- **GOAL**
Without including any pictures, write out the listing below exactly.

- **SOURCE EXCERPT**
================
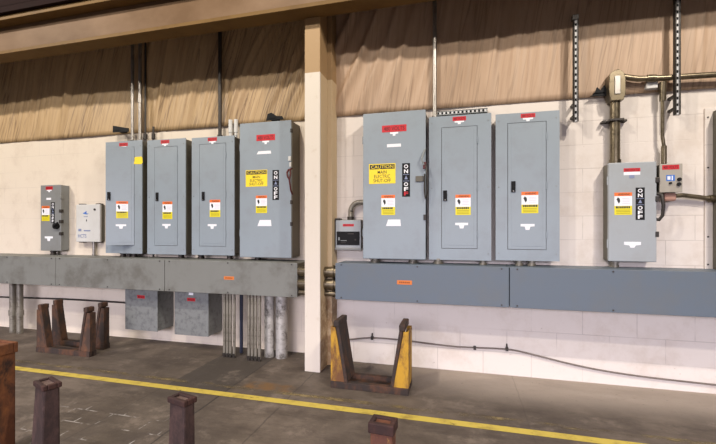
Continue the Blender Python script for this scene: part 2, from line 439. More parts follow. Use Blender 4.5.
def tee(par, cx, z1, y, w=.11, h=.05, M=None):
    b = MB()
    if M: b.M = M
    b.prism_y([(cx-w/2, z1), (cx-w/2, z1-h*.4), (cx-w*.2, z1-h*.45), (cx-w*.14, z1-h), (cx+w*.14, z1-h), (cx+w*.2, z1-h*.45), (cx+w/2, z1-h*.4), (cx+w/2, z1)], y-E1, y)
    b.build('white_tag', WHITE, par)
def strip(par, x0, x1, z0, z1, y, taper=0.0):
    MB().prism_y([(x0, z0), (x1, z0), (x1-taper*.3, z1), (x0+taper, z1)], y-E1, y).build('white_tag', WHITE, par)
def caution(par, x0, x1, z0, z1, y):
    b = MB(); w, h = x1-x0, z1-z0
    b.box(x0, x1, y-E1, y, z0, z1)
    b.mat(1).box(x0+w*.03, x1-w*.03, y-E2, y-E1, z0+h*.73, z1-h*.04)
    b.mat(2).text('CAUTION', x0+w*.08, x1-w*.08, z0+h*.765, z1-h*.075, y-E2-.0006, 0)
    b.mat(1).text('MAIN', x0+w*.33, x1-w*.33, z0+h*.50, z0+h*.66, y-E2, .004)
    b.text('ELECTRIC', x0+w*.20, x1-w*.20, z0+h*.28, z0+h*.45, y-E2, .004)
    b.text('SHUT-OFF', x0+w*.17, x1-w*.17, z0+h*.07, z0+h*.24, y-E2, .004)
    tag(b.build('caution_sign', [YELLOW, PRINT, YELLOW], par, bevel=0), 'yellow and black caution sign')
def onoff(par, x0, x1, z0, z1, y, last=None):
    b = MB(); w, h = x1-x0, z1-z0
    b.box(x0, x1, y-E1, y, z0, z1); b.mat(1)
    for ch, a in (('O', .845), ('N', .70), ('O', .315), ('F', .17), ('F', .035)):
        if ch == 'F' and a < .1 and last: b.mat(3)
        b.text(ch, x0+w*.24, x1-w*.24, z0+h*a, z0+h*(a+.115), y-E2, .03); b.mat(1)
    b.mat(2).box(x0+w*.1, x1-w*.1, y-E2, y-E1, z0+h*.46, z0+h*.475)
    b.prism_y([(x0+w*.28, z0+h*.52), (x1-w*.28, z0+h*.52), ((x0+x1)/2, z0+h*.63)], y-E2, y-E1)
    b.box(x0+w*.1, x1-w*.1, y-E2, y-E1, z0+h*.655, z0+h*.67)
    tag(b.build('on_off_label', [BLACK, WHITE, BLUEGREY, RED], par), 'black and white switch position label')

# ------------------------------------------------------------------ panelboards with a door
def panelboard(x0, x1, z0, z1, yf, yb, d, label, warn, red, teeX, teeZ, handle, ajar=0, tagpos=None):
    t = thing('panelboard', ((x0+x1)/2, (yf+yb)/2, z0), label, 'electrical panel', 'door panelboards on the wall')
    MB().box(x0+.012, x1-.012, yf+.012, yb, z0+.008, z1-.008).build('cabinet', GREY_SHADED, t, bevel=.004)
    dx0, dx1, dz0, dz1 = d
    b = MB()
    b.box(x0, dx0, yf, yf+.012, z0, z1); b.box(dx1, x1, yf, yf+.012, z0, z1)
    b.box(dx0, dx1, yf, yf+.012, z0, dz0); b.box(dx0, dx1, yf, yf+.012, dz1, z1)
    bmesh.ops.remove_doubles(b.bm, verts=b.bm.verts, dist=1e-5)
    tr = b.build('trim_frame', GREY, t)
    for sx in (x0+.025, x1-.025):
        for k in range(3):
            z = z0+.06+(z1-z0-.12)*k/2
            MB().cyl((sx, yf-.003, z), (sx, yf+.001, z), .006, 8).build('screw', GALV, t)
    g_ = .004
    M = Matrix.Identity(4)
    if ajar: M = Matrix.Translation((dx1-g_, yf, 0)) @ Matrix.Rotation(math.radians(ajar), 4, 'Z') @ Matrix.Translation((-(dx1-g_), -yf, 0))
    b = MB(); b.M = M
    b.box(dx0+g_, dx1-g_, yf-.002, yf+.010, dz0+g_, dz1-g_)
    b.box(dx0+.03, dx1-.03, yf-.0035, yf-.001, dz0+.03, dz1-.03)
    dr = b.build('door', GREY, t, bevel=.002)
    for k in (.12, .5, .88):
        z = dz0+(dz1-dz0)*k
        MB().cyl((dx1-.002, yf-.004, z-.03), (dx1-.002, yf-.004, z+.03), .005, 8).build('hinge', GREY, t)
    hx, hz = handle
    b = MB(); b.M = M
    b.box(hx-.017, hx+.017, yf-.012, yf-.003, hz-.047, hz+.047)
    b.mat(1).box(hx-.008, hx+.008, yf-.02, yf-.01, hz-.03, hz+.008); b.cyl((hx, yf-.016, hz+.028), (hx, yf-.01, hz+.028), .008, 10)
    b.mat(2).cyl((hx, yf-.015, hz-.037), (hx, yf-.011, hz-.037), .005, 8)
    tag(b.build('handle', [BLACK, BLACK, BRIGHT], dr, bevel=.002), 'black flush latch')
    yd = yf-.0036
    warning(dr, *warn, yd, M)
    tee(dr, teeX, teeZ, yd, M=M)
    voltage(tr, *red, yf)
    if tagpos:
        MB().prism_y(tagpos, yf-.002, yf-.0005).build('yellow_tag', YELLOW, t)
    # nipples into the trough are separate things
    return t
GL = .305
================
- **OUTPUT BELOW**
Continue the Blender Python script for this scene: part 2, from line 439. More parts follow. Use Blender 4.5.
def tee(par, cx, z1, y, w=.11, h=.05, M=None):
    b = MB()
    if M: b.M = M
    b.prism_y([(cx-w/2, z1), (cx-w/2, z1-h*.4), (cx-w*.2, z1-h*.45), (cx-w*.14, z1-h), (cx+w*.14, z1-h), (cx+w*.2, z1-h*.45), (cx+w/2, z1-h*.4), (cx+w/2, z1)], y-E1, y)
    b.build('white_tag', WHITE, par)
def strip(par, x0, x1, z0, z1, y, taper=0.0):
    MB().prism_y([(x0, z0), (x1, z0), (x1-taper*.3, z1), (x0+taper, z1)], y-E1, y).build('white_tag', WHITE, par)
def caution(par, x0, x1, z0, z1, y):
    b = MB(); w, h = x1-x0, z1-z0
    b.box(x0, x1, y-E1, y, z0, z1)
    b.mat(1).box(x0+w*.03, x1-w*.03, y-E2, y-E1, z0+h*.73, z1-h*.04)
    b.mat(2).text('CAUTION', x0+w*.08, x1-w*.08, z0+h*.765, z1-h*.075, y-E2-.0006, 0)
    b.mat(1).text('MAIN', x0+w*.33, x1-w*.33, z0+h*.50, z0+h*.66, y-E2, .004)
    b.text('ELECTRIC', x0+w*.20, x1-w*.20, z0+h*.28, z0+h*.45, y-E2, .004)
    b.text('SHUT-OFF', x0+w*.17, x1-w*.17, z0+h*.07, z0+h*.24, y-E2, .004)
    tag(b.build('caution_sign', [YELLOW, PRINT, YELLOW], par, bevel=0), 'yellow and black caution sign')
def onoff(par, x0, x1, z0, z1, y, last=None):
    b = MB(); w, h = x1-x0, z1-z0
    b.box(x0, x1, y-E1, y, z0, z1); b.mat(1)
    for ch, a in (('O', .845), ('N', .70), ('O', .315), ('F', .17), ('F', .035)):
        if ch == 'F' and a < .1 and last: b.mat(3)
        b.text(ch, x0+w*.24, x1-w*.24, z0+h*a, z0+h*(a+.115), y-E2, .03); b.mat(1)
    b.mat(2).box(x0+w*.1, x1-w*.1, y-E2, y-E1, z0+h*.46, z0+h*.475)
    b.prism_y([(x0+w*.28, z0+h*.52), (x1-w*.28, z0+h*.52), ((x0+x1)/2, z0+h*.63)], y-E2, y-E1)
    b.box(x0+w*.1, x1-w*.1, y-E2, y-E1, z0+h*.655, z0+h*.67)
    tag(b.build('on_off_label', [BLACK, WHITE, BLUEGREY, RED], par), 'black and white switch position label')

# ------------------------------------------------------------------ panelboards with a door
def panelboard(x0, x1, z0, z1, yf, yb, d, label, warn, red, teeX, teeZ, handle, ajar=0, tagpos=None):
    t = thing('panelboard', ((x0+x1)/2, (yf+yb)/2, z0), label, 'electrical panel', 'door panelboards on the wall')
    MB().box(x0+.012, x1-.012, yf+.012, yb, z0+.008, z1-.008).build('cabinet', GREY_SHADED, t, bevel=.004)
    dx0, dx1, dz0, dz1 = d
    b = MB()
    b.box(x0, dx0, yf, yf+.012, z0, z1); b.box(dx1, x1, yf, yf+.012, z0, z1)
    b.box(dx0, dx1, yf, yf+.012, z0, dz0); b.box(dx0, dx1, yf, yf+.012, dz1, z1)
    bmesh.ops.remove_doubles(b.bm, verts=b.bm.verts, dist=1e-5)
    tr = b.build('trim_frame', GREY, t)
    for sx in (x0+.025, x1-.025):
        for k in range(3):
            z = z0+.06+(z1-z0-.12)*k/2
            MB().cyl((sx, yf-.003, z), (sx, yf+.001, z), .006, 8).build('screw', GALV, t)
    g_ = .004
    M = Matrix.Identity(4)
    if ajar: M = Matrix.Translation((dx1-g_, yf, 0)) @ Matrix.Rotation(math.radians(ajar), 4, 'Z') @ Matrix.Translation((-(dx1-g_), -yf, 0))
    b = MB(); b.M = M
    b.box(dx0+g_, dx1-g_, yf-.002, yf+.010, dz0+g_, dz1-g_)
    b.box(dx0+.03, dx1-.03, yf-.0035, yf-.001, dz0+.03, dz1-.03)
    dr = b.build('door', GREY, t, bevel=.002)
    for k in (.12, .5, .88):
        z = dz0+(dz1-dz0)*k
        MB().cyl((dx1-.002, yf-.004, z-.03), (dx1-.002, yf-.004, z+.03), .005, 8).build('hinge', GREY, t)
    hx, hz = handle
    b = MB(); b.M = M
    b.box(hx-.017, hx+.017, yf-.012, yf-.003, hz-.047, hz+.047)
    b.mat(1).box(hx-.008, hx+.008, yf-.02, yf-.01, hz-.03, hz+.008); b.cyl((hx, yf-.016, hz+.028), (hx, yf-.01, hz+.028), .008, 10)
    b.mat(2).cyl((hx, yf-.015, hz-.037), (hx, yf-.011, hz-.037), .005, 8)
    tag(b.build('handle', [BLACK, BLACK, BRIGHT], dr, bevel=.002), 'black flush latch')
    yd = yf-.0036
    warning(dr, *warn, yd, M)
    tee(dr, teeX, teeZ, yd, M=M)
    voltage(tr, *red, yf)
    if tagpos:
        MB().prism_y(tagpos, yf-.002, yf-.0005).build('yellow_tag', YELLOW, t)
    # nipples into the trough are separate things
    return t
GL = .305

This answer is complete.